Há algo comum na narrativa de ambos os filmes: descobrimos suas verdadeiras intenções apenas após uma hora de filme, quando há uma quebra narrativa, uma dobra. Tudo Está Perdoado é sobre uma filha que descobre (ou melhor, tenta descobrir) quem é seu pai. Ao fazê-lo, tenta ser independente, tenta crescer, tenta descobrir mais sobre si mesma. É um filme sobre como as marcas ou as dores do passado são sementes para uma descoberta de futuro. Por isso é muito bonita e significativa a forma como Mia filma as crianças de ambos os filmes: sempre uma forma ligeira, aberta, vívida, com enorme habilidade, senso de observação e afeto.

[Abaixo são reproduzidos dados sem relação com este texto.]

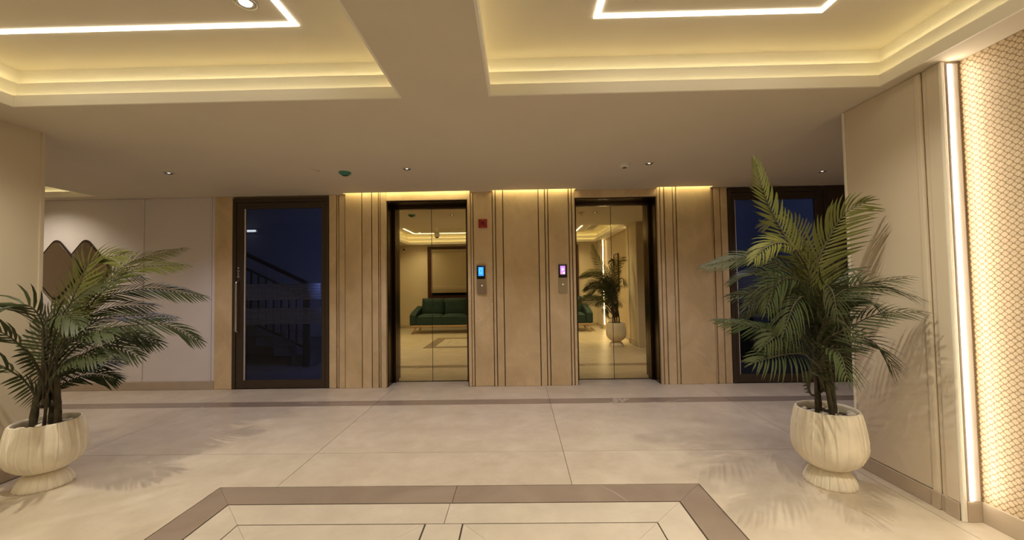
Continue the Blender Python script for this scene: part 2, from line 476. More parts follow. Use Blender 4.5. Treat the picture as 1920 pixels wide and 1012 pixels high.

Mia abre sua filmografia em longas-metragens com uma cena de um subúrbio, um trem passando, e uma música japonesa. Nada mais bonito e interessante, porque nos faz lembrar de um certo cinema japonês. São ambos filmes sobre a família, centrado nos relacionamentos entre os membros da família, com uma forma de filmar essa relação muito atenta pelo que se diz nas entrelinhas, observadora dos pequenos momentos, sem nada virtuosístico. Mas ao contrário do rigor do cinema de Ozu, por exemplo, a câmera dos filmes de Mia é leve, uma câmera na mão fluida, que deixa os atores soltos, e ao mesmo tempo projeta ao filme um sentimento de uma fragilidade.

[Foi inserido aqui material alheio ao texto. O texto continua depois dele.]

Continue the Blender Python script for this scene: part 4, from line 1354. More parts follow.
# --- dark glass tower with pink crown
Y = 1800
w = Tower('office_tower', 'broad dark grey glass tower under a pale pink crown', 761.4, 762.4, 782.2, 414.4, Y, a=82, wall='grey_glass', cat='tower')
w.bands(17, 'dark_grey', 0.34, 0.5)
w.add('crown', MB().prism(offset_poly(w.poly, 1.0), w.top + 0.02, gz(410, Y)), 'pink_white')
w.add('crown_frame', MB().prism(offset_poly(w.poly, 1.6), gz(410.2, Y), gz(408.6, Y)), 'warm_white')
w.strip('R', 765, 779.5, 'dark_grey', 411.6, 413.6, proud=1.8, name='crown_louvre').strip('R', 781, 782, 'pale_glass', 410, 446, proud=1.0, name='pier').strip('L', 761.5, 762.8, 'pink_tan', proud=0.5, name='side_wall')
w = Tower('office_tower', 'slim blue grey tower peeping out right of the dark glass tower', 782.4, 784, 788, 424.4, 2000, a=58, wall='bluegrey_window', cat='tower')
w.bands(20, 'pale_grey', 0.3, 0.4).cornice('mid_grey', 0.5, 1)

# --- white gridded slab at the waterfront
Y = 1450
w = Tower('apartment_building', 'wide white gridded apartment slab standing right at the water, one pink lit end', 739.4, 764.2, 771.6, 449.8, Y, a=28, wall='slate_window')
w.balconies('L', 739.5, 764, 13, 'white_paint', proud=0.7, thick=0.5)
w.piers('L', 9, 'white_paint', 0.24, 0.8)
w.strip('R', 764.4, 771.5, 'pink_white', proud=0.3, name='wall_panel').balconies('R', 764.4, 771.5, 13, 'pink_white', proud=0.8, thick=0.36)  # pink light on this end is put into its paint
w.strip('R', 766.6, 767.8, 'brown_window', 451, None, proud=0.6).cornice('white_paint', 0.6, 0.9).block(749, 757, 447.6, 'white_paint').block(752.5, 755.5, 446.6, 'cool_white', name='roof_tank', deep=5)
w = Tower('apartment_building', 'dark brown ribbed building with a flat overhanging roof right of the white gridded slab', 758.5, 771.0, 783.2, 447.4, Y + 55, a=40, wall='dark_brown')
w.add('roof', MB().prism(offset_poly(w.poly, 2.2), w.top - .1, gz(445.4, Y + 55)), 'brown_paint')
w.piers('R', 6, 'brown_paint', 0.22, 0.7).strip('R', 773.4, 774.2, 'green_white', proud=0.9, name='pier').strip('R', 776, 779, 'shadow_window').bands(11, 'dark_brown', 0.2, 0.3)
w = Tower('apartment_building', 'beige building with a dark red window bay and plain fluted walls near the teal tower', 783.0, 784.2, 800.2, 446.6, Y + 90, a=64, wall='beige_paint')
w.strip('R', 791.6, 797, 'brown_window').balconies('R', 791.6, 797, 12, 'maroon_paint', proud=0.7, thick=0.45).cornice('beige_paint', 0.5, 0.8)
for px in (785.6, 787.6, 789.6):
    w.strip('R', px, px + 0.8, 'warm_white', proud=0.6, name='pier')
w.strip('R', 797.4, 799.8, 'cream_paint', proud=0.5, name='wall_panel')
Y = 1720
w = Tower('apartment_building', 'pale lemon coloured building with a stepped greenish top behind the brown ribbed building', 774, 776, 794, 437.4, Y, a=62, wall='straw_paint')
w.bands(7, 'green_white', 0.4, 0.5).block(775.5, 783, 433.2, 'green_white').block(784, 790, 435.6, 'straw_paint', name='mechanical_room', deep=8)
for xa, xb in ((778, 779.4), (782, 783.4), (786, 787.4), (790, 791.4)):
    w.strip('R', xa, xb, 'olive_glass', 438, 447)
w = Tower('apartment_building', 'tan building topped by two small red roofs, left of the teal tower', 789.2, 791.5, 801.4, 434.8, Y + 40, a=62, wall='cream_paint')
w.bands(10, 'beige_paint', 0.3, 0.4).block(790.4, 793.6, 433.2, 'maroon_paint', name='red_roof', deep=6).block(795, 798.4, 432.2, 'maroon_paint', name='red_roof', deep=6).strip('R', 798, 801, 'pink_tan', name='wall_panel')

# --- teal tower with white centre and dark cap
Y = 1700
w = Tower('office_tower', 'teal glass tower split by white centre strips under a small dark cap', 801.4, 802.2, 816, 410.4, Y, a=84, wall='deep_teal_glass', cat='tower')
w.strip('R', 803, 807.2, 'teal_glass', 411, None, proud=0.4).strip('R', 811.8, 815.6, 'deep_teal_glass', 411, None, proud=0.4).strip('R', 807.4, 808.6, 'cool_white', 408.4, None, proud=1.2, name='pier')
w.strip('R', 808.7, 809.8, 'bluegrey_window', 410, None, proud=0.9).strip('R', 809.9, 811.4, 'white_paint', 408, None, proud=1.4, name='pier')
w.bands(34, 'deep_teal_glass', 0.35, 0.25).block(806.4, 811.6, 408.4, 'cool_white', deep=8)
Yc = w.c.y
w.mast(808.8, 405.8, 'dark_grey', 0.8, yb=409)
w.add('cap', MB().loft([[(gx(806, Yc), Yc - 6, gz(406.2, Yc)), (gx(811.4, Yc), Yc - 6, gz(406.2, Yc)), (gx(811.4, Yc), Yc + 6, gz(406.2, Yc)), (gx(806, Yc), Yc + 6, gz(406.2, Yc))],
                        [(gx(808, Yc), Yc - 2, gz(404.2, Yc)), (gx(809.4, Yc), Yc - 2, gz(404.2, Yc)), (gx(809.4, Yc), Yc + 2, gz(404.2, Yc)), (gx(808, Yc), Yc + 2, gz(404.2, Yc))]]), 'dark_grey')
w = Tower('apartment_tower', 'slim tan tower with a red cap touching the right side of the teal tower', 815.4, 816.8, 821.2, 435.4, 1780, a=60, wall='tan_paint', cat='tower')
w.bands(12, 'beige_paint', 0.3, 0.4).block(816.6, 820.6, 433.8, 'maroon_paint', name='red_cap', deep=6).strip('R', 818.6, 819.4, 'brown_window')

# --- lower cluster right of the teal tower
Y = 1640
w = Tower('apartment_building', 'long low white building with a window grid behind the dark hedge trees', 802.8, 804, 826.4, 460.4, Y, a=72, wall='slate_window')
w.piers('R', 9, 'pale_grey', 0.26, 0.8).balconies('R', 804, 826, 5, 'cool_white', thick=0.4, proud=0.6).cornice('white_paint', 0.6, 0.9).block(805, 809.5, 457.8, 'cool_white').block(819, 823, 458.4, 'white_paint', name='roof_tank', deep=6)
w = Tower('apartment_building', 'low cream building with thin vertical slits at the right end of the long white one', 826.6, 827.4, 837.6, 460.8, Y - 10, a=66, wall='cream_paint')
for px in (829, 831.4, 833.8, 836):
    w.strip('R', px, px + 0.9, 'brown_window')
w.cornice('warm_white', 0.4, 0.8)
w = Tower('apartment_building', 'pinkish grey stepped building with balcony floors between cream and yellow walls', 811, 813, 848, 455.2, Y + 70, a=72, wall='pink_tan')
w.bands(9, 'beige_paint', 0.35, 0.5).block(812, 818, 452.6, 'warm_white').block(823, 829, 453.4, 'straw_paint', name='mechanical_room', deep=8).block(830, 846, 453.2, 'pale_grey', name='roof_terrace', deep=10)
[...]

Além disso, (na minha cabeça pelo menos) Tudo Está Perdoado não deixa de falar sobre certos rumos da França, como se pensasse sobre os rumos da geração de 68, as marcas para a geração seguinte dessa explosão de liberdade mesclada com uma explosão de angústia. Não deixa de ser um acerto de contas delicado com um passado.

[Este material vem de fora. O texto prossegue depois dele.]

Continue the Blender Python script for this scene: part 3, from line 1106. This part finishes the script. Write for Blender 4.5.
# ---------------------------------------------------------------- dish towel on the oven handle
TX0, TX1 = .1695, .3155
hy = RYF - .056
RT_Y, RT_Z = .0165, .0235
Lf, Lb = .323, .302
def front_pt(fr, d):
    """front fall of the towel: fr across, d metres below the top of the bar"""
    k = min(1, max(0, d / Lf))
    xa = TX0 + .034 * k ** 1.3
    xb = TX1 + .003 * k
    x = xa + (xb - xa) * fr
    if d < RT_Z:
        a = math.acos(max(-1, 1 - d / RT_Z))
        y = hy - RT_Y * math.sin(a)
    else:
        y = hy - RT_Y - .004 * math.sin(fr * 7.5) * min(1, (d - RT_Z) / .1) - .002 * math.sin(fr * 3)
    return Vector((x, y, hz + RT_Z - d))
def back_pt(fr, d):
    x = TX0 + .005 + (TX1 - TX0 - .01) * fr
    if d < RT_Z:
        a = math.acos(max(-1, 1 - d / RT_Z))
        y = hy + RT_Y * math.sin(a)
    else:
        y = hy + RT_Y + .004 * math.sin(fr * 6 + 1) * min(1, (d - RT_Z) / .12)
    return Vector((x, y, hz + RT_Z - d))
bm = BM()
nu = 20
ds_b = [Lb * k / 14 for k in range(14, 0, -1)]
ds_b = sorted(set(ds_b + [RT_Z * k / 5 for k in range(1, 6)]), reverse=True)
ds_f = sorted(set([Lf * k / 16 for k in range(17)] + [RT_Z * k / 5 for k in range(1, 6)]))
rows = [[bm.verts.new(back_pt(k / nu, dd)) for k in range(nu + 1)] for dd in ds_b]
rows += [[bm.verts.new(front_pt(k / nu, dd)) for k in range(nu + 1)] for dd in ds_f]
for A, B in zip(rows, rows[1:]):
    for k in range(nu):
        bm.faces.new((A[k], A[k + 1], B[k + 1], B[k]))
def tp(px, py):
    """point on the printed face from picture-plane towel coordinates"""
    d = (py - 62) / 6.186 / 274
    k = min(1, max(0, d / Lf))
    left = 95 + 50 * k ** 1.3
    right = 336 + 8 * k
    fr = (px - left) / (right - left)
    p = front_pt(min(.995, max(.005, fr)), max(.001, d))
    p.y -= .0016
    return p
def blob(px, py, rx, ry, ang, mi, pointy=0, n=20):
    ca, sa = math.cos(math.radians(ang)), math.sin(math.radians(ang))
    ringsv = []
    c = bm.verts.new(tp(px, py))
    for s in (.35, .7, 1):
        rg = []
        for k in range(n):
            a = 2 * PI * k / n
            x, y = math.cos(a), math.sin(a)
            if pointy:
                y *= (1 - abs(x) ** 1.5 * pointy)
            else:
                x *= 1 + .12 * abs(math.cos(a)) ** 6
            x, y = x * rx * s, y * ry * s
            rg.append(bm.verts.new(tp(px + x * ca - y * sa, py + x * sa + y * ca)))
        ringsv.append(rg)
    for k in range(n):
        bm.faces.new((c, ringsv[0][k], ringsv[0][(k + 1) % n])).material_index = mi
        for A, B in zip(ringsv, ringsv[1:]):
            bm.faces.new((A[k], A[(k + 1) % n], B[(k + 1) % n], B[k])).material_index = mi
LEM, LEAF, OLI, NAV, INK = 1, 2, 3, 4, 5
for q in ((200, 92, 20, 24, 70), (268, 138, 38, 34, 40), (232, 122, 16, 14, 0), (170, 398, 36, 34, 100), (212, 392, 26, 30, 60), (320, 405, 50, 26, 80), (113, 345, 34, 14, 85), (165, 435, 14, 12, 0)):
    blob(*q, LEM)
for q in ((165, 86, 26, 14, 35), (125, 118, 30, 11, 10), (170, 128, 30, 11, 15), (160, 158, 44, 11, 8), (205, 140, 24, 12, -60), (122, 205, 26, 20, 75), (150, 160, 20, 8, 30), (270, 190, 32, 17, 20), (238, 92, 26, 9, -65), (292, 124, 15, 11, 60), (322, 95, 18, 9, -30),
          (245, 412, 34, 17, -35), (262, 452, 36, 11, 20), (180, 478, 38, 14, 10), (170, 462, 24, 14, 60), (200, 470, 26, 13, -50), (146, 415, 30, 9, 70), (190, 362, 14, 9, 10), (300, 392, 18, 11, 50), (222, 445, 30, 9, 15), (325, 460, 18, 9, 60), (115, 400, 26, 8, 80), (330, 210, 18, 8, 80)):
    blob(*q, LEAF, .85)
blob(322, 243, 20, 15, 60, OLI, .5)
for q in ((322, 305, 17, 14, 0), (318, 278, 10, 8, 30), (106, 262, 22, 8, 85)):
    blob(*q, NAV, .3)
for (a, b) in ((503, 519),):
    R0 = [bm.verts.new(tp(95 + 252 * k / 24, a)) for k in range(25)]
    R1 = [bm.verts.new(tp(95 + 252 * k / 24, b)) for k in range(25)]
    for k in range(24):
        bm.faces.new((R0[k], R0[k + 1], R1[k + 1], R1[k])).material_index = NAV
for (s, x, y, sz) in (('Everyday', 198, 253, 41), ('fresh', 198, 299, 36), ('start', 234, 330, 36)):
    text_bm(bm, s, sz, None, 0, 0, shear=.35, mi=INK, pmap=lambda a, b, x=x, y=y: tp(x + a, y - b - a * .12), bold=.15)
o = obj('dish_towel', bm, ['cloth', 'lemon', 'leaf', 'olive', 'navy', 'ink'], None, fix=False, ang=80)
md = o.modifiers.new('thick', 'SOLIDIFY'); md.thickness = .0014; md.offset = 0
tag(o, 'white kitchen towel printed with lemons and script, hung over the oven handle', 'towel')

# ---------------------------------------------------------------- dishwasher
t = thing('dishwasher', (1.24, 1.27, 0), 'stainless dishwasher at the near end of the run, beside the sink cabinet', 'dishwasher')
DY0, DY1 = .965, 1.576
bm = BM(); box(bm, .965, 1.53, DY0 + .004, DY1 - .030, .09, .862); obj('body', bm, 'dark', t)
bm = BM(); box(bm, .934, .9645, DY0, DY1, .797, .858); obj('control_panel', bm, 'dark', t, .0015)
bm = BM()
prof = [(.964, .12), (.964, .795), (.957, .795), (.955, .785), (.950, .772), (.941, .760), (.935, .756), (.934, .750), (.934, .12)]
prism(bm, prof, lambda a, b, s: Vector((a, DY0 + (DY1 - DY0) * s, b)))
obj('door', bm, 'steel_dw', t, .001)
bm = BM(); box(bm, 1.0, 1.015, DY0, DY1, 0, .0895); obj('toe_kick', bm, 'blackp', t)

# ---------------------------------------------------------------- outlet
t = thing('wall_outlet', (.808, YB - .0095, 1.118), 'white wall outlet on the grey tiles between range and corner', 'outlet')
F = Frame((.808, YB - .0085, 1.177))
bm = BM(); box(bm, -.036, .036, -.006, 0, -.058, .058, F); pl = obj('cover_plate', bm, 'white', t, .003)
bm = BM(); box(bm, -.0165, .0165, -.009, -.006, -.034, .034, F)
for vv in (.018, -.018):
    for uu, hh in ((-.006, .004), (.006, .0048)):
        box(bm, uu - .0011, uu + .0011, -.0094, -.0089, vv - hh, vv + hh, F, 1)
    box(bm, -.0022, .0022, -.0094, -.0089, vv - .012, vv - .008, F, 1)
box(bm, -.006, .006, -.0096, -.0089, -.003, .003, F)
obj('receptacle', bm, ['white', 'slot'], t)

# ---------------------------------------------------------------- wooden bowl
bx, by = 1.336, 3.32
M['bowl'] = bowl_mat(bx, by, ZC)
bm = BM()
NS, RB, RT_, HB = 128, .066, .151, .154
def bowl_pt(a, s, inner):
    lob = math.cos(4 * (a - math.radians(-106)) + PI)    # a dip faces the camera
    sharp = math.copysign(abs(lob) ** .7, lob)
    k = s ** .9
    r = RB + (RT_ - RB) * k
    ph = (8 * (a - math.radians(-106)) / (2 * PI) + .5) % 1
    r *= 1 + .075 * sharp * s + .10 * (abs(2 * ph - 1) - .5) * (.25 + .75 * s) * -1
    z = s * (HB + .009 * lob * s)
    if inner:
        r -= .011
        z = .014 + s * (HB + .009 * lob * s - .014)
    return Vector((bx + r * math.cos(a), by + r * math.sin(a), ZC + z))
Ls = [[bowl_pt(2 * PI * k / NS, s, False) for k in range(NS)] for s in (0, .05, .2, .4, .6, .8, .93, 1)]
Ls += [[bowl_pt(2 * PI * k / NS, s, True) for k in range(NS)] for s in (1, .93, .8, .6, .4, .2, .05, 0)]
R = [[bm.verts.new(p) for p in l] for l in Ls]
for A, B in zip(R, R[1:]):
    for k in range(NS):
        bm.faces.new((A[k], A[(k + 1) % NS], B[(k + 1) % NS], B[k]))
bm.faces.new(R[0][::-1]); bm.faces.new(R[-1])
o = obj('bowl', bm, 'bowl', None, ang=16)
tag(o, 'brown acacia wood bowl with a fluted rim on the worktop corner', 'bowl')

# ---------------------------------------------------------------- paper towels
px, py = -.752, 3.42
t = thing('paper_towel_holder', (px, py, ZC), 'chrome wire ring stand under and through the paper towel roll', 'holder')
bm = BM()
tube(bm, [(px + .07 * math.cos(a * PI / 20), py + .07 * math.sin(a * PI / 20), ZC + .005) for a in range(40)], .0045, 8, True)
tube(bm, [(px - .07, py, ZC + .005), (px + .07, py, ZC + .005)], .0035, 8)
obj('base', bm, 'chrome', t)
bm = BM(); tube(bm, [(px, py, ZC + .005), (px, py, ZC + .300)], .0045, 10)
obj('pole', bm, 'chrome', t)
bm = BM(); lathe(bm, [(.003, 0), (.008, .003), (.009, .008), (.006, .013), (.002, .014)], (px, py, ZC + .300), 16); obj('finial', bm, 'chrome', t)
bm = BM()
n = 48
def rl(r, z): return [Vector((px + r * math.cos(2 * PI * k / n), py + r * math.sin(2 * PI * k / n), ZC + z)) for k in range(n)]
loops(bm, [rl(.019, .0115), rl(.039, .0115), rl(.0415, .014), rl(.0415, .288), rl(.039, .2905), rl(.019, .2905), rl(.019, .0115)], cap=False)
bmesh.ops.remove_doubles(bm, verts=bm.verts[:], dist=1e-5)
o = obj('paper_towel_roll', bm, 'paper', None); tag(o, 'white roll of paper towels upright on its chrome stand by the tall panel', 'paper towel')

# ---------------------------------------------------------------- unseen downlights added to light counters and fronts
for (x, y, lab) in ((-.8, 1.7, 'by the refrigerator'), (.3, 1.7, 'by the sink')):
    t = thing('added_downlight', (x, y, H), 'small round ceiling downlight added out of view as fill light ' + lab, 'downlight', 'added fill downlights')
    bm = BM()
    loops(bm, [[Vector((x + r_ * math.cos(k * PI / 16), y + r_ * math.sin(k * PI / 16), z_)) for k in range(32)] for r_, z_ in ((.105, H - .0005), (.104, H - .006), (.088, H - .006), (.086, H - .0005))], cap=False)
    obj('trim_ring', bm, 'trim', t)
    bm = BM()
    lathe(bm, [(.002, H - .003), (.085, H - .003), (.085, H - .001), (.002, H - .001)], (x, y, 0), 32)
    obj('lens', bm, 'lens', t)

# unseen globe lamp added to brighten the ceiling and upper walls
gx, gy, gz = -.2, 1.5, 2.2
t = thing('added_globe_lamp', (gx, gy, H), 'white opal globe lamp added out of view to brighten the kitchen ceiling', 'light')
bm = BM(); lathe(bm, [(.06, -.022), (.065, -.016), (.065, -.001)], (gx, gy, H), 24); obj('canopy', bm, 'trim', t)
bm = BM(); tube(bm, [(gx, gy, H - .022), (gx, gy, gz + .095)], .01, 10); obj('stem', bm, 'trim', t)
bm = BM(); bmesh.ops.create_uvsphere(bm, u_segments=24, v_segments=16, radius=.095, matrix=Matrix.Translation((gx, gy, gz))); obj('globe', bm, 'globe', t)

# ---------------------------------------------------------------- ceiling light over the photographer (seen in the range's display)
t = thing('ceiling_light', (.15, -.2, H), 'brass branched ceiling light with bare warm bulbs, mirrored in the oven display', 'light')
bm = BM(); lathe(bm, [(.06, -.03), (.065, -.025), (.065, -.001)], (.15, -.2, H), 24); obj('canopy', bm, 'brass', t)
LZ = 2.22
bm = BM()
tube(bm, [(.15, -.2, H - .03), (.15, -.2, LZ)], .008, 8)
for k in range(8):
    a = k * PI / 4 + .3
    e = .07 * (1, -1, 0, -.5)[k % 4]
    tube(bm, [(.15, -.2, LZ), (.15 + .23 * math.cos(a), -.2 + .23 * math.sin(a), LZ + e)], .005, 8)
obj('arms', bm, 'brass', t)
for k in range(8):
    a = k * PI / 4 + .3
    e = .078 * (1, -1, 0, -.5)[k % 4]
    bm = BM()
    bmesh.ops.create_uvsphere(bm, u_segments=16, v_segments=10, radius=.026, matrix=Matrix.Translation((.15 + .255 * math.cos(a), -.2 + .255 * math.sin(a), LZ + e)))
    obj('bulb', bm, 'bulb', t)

Um cinema, humano, sensível, delicado. Observador. Que se abre para o mundo. Que olha para o passado desses pais mas também olha para o futuro, para as ações das crianças que brincam no jardim. Entre eles, a protagonista tenta se descobrir. A câmera delicada de Mia a acompanha, tilintando breves momentos, apontando uma melancolia serena mas ao mesmo tempo o doce desafio desse caminhar. Dois belos filmes. Espero pelos próximos filmes de Mia Hansen-Love.